Davenport, Leibold, Voelpel: Creating an Innovative Environment – The Procter & Gamble case

Craig Wynett is the general manager of future growth initiatives at Procter & Gamble in Cincinnati.

What we’ve done to encourage innovation is make it ordinary. By that I mean we don’t separate it from the rest of our business. Many companies make innovation front-page news, and all that special attention has a paradoxical effect. By serving it up as something exotic, you isolate it from what’s normal.

Companies don’t trumpet their quality assurance processes or their packaging as special practices because they’re part of the fiber of what they do – they’re ordinary business. The same has to be true of innovation. Too many times we’ve seen corporate innovation programs that are the business equivalent of football’s Hail Mary pass – they start with all kinds of hope and excitement, but in the end they rarely produce results. And why would they?

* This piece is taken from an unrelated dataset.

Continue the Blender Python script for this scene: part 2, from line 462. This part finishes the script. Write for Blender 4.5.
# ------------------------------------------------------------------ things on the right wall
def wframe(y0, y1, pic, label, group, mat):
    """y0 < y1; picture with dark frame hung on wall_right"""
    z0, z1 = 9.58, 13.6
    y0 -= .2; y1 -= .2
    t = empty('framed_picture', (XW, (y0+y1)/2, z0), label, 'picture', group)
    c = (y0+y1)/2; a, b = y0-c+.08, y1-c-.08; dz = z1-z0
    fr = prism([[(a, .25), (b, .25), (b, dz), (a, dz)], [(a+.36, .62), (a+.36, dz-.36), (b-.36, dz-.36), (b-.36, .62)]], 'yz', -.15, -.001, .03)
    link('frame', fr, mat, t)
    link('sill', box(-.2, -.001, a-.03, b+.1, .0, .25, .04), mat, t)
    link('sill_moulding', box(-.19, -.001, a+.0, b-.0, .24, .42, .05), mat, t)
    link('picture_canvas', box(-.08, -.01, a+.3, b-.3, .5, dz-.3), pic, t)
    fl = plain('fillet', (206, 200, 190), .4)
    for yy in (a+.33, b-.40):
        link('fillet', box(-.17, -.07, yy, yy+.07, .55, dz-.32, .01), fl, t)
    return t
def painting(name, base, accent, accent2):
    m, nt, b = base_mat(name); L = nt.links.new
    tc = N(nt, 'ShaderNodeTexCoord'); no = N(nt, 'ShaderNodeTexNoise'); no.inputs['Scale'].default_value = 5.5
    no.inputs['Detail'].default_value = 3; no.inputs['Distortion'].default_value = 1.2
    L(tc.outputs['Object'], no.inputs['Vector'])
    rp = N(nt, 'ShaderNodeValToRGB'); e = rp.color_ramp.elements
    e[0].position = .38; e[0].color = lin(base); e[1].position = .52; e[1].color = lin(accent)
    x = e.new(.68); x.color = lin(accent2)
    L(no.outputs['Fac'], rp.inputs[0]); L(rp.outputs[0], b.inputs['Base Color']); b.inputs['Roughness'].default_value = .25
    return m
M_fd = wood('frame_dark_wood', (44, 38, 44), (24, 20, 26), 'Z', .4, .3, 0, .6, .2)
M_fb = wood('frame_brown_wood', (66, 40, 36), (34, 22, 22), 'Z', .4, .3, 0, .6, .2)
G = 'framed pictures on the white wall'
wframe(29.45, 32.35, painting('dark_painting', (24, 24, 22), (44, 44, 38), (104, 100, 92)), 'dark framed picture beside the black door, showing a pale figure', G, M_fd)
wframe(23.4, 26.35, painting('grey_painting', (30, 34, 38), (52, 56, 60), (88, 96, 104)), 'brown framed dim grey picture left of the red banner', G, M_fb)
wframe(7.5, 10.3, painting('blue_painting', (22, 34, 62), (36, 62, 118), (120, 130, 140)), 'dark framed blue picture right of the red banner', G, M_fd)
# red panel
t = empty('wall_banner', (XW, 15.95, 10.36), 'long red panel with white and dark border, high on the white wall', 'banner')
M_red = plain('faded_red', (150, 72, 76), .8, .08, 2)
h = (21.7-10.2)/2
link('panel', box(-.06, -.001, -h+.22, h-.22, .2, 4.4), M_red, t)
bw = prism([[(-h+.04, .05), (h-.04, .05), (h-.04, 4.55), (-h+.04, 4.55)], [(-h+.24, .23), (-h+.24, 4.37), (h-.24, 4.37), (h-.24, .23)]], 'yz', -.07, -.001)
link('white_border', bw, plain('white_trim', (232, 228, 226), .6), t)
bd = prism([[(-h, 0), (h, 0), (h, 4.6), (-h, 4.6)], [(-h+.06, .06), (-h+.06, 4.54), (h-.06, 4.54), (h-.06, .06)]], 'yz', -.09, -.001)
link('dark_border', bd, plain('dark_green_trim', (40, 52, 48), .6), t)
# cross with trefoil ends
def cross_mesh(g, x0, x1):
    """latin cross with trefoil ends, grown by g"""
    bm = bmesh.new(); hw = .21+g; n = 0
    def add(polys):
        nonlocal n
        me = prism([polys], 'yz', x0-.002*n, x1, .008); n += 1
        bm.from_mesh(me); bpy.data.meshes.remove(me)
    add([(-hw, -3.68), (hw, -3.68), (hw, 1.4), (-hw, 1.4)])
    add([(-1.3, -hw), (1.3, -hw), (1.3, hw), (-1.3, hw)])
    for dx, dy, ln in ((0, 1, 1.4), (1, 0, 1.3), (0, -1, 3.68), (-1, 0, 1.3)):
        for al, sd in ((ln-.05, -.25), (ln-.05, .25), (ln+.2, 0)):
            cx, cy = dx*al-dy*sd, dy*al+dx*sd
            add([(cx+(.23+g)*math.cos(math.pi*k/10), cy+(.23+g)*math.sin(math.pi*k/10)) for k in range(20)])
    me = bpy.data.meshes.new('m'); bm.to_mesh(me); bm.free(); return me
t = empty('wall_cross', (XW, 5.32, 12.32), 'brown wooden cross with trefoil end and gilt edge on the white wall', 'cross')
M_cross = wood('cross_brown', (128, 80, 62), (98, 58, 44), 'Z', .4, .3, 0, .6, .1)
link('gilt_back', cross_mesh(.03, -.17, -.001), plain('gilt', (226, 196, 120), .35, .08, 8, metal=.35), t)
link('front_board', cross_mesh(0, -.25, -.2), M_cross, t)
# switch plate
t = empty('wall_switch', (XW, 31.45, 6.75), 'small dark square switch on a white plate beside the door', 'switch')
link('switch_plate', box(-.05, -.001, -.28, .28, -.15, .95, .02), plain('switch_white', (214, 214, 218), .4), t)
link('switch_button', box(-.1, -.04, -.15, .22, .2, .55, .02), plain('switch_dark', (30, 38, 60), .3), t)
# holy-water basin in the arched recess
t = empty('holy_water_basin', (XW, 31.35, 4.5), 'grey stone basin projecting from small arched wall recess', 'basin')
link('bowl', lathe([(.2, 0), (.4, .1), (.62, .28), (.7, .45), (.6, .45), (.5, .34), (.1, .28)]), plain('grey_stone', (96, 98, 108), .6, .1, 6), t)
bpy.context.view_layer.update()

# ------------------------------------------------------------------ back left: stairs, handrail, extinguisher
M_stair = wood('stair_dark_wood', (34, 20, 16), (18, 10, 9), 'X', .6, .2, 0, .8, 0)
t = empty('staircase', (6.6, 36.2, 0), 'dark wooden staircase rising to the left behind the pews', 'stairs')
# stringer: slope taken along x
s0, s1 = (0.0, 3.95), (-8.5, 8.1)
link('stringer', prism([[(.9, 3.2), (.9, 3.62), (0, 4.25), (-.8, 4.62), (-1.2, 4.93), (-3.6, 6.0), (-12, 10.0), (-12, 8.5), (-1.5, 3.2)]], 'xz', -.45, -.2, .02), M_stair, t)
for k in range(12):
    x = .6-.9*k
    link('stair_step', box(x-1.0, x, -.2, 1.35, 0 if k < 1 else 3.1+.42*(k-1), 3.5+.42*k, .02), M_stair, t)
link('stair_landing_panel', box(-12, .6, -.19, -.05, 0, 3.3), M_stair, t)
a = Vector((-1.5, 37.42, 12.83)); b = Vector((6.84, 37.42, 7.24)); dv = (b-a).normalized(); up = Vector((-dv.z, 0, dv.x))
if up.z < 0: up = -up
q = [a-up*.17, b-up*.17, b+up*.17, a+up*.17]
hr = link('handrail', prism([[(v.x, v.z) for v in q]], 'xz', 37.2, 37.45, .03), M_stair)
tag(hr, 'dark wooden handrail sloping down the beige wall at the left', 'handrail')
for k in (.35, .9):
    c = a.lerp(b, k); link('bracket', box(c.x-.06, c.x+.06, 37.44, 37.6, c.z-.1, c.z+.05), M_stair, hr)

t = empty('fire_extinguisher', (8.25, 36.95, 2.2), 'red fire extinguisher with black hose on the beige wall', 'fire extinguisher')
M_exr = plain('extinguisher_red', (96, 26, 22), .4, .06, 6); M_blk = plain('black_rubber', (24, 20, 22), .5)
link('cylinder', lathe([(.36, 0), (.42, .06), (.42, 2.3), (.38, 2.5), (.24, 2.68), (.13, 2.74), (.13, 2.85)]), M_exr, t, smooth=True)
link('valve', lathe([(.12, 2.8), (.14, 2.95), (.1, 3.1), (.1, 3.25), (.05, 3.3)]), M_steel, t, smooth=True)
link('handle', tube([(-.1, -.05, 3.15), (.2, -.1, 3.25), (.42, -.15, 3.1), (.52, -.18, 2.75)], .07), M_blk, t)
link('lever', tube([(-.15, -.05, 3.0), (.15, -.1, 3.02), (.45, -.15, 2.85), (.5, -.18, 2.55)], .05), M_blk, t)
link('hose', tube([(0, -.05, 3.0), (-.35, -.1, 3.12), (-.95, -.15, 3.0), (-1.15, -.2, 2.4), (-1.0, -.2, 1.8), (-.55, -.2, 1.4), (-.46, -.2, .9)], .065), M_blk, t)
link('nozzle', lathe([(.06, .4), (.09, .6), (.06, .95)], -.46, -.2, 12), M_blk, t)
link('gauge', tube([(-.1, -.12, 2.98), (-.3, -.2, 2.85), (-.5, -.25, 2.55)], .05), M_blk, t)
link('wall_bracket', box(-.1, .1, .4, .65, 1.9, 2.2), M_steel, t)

For innovation to be reliable, it needs to be addressed systematically, like any business issue in which you define the problem and then solve it: What do we want to accomplish, and how? What resources will we need? Who will be on the team? How do we motivate and reward them? And how will we measure success? Today’s most sought-after business talent is the ability to originate. But the perception of the creative process is still based on self-limiting assumptions about eureka light-bulbs flashing over the head of some inspired genius rather than the well-managed diligence of ordinary people. At P&G, we think of creativity not as a mysterious gift of the talented few but as the everyday task of making non-obvious connections – bringing together things that don’t normally go together.

One way to do that is to look at contradictions in the marketplace. For example, we developed a product called ThermaCare, a disposable heating pad that provides regulated low-level heat for at least eight hours. How’d we come up with it? Lots of aging baby boomers out there have all kinds of creaks and muscle twinges. Drugs can treat the pain, but they can also create other problems, like stomach ailments. So you have a contradiction: People don’t want to live with pain, but they don’t want to take painkillers. We saw that contradiction in the market and viewed it as an invitation to create a breakthrough product, one that resolves a paradox without requiring any trade-offs. You can see how opportunities like this can come up in just about any industry. In the telecommunications business, before call waiting, for example, you could either talk on the phone or receive phone calls but not both.

A final word of caution. Isolating innovation from mainstream business can produce a dangerous cultural side effect: Creativity and leadership can be perceived as opposites. This artificial disconnect means that innovators often lack the visibility and clout to compete for the resources necessary for success. Only when innovators operate with the credibility of leaders will innovation become a productive part of everyday business.